Upset as cash-strapped BDA appeals for funds

An appeal by the chief executive of the British Dental Association (BDA) for help with funding is suggesting the organisation is in financial difficulty.

Peter Ward, chief executive of the BDA has written to all branch and group chairmen and treasurers to ask those with substantial bank balances to donate them to central funds.

He also proposes a 50% reduction in branch grants in the coming year.

In his letter he says that ‘in these straitened times’ it is appropriate to look for savings across all BDA activities.

In an explanatory email sent later, Mr Ward says: ‘The BDA remains in sound financial health with reserves of £1.4 million and on-going tight cost controls.

‘We have made in-year savings which will have long-term benefits to the Association.

‘The reason we are looking to fund this extra activity is so that we can build on our strong foundations in a way that will provide more relevant benefits to all members and maintain the financial sustainability of the BDA’.

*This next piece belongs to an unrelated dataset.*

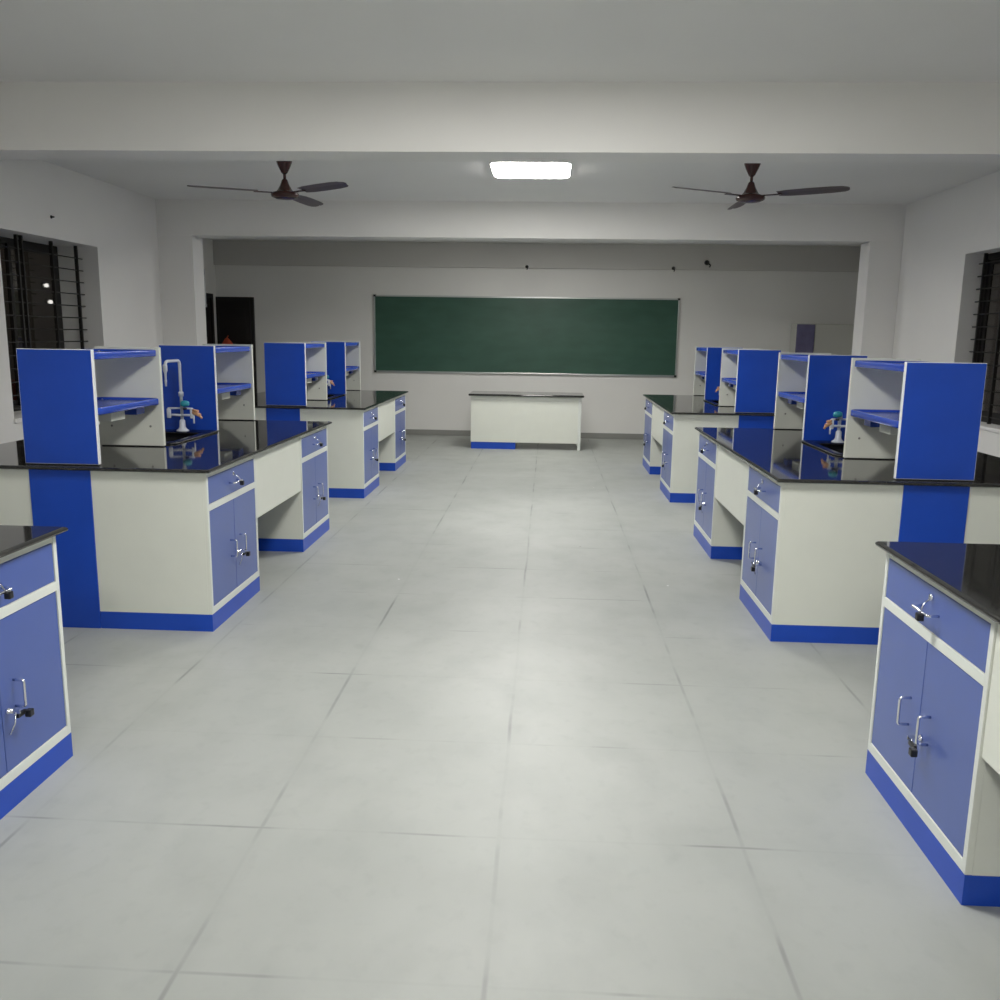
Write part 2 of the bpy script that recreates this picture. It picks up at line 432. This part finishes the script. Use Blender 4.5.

Stuart Johnston, chairman of the BDA’s representative body, has also emailed branches to say that the chief executive will be speaking individually to them to discuss their financial needs and whether they are in a position to make a financial contribution to central funds.

The letter has caused some friction with members of the representative body, who are also directors of the BDA.

At its last meeting in June, management was charged with looking at ‘all areas for potential funding’ for future development, a fact acknowledged by Mr Ward in his letter.

One of the possibilities was to request financial support from the branches.

But it was expected that management would come back to the body at its meeting in September with a number of proposals.

Members did not expect the chief executive to act without specific authorisation from the directors.

The representative body did discuss the budget for the coming financial year, which for the BDA starts on 1 October.

There is a continuing high demand for its advisory services, set against a drop in income from its commercial activities, springing from the recession.

It was agreed there should be a 5.2% increase in subscriptions next year, which together with internal savings, will enable current levels of activity to be maintained.